Friday, 23 November 2012

Plastic Travels A Long Way To Be Recycled



We all put our plastic bottles in the recycling bin don’t we?

And we know our council empties our bin into a truck that drives away down the road, and then our bottles get recycled. Good, job done. But where exactly do the bottles go once they’ve been picked up?

The majority are exported to China.

Britain exports 60% of the plastic it generates, and the vast majority of this is sent to China.

You may have heard worrying stories of our waste being dumped in other countries with the implication we are offloading our waste onto someone else because we want to keep our green and pleasant land clean, but in this case of washed post-consumer plastics the reason for exportation is simple economics.

China and countries like it have a larger manufacturing industry than the UK. Plastic is a valued raw material, for example, the plastic recycled from milk bottles (HDPE plastic) can be turned into crates or packaging film, and that from fizzy drinks bottles (PET plastic) can be spun into textiles to create clothes made from fleece.

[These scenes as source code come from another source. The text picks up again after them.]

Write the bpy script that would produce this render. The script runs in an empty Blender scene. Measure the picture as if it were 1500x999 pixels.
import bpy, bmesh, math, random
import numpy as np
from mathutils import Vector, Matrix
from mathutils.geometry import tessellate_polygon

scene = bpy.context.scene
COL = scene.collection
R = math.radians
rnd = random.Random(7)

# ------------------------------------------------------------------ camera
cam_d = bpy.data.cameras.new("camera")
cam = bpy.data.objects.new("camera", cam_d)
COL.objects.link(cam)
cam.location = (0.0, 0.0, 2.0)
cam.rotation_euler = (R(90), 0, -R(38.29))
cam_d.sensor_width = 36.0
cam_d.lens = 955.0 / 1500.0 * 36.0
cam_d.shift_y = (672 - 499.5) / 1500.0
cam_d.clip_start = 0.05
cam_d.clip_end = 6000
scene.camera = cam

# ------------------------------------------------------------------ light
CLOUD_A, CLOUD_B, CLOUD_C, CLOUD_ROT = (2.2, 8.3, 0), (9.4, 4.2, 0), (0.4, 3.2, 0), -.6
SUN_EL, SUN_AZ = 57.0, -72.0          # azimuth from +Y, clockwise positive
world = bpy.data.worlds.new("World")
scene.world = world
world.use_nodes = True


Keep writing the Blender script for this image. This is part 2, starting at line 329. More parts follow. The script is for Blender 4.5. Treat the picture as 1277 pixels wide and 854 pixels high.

There is money to be made from sending our waste on empty containers back to China to supply materials that will eventually be made into goods that will come back to us on the same containers.

At first glance this seems a neat solution to keeping plastics from landfill, but there are some aspects to this cycle that are worth thinking about.

Firstly, it relies on a continued and uninterrupted demand for plastic waste from China. Recently this situation has been changing. As China’s own internal recycling systems improve it naturally needs to import fewer raw materials. China has set a target of recycling domestic plastic of 70% in 2015. Perhaps an ambitiously high goal, but certainly one to concern exporters.

 Don’t forget we aren’t the only country taking part in this industry. We are ‘competing’ with other countries, notably the US, Japan and Germany. Britain accounts for only 10% of China’s plastic waste imports. With a large amount of waste coming its way China has the freedom to choose whose plastic to accept. Quality becomes important. Apparently they consider our plastic waste of a good standard, but not the best. In the last few months the Chinese have banned the import of unwashed post-consumer plastic scrap, and Malaysia has stopped importing all solid plastic waste from the EU. The market for our waste is reducing. Does this imply we are going to have to find new solutions to our problem?

This is an issue about taking responsibility for the waste we generate.

Those involved in Britain’s recycling industry, from those who collect the waste, and the processers, through to plastics manufacturers and WRAP (the Government’s Waste & Resources Action Programme) are urging the government to invest in more recycling facilities. There is money to be made by dealing with plastic waste here.

Wouldn’t it be good if the driver for a more sustainable system wasn’t simply economics, but an ethical concern for the environment and its inhabitants as well?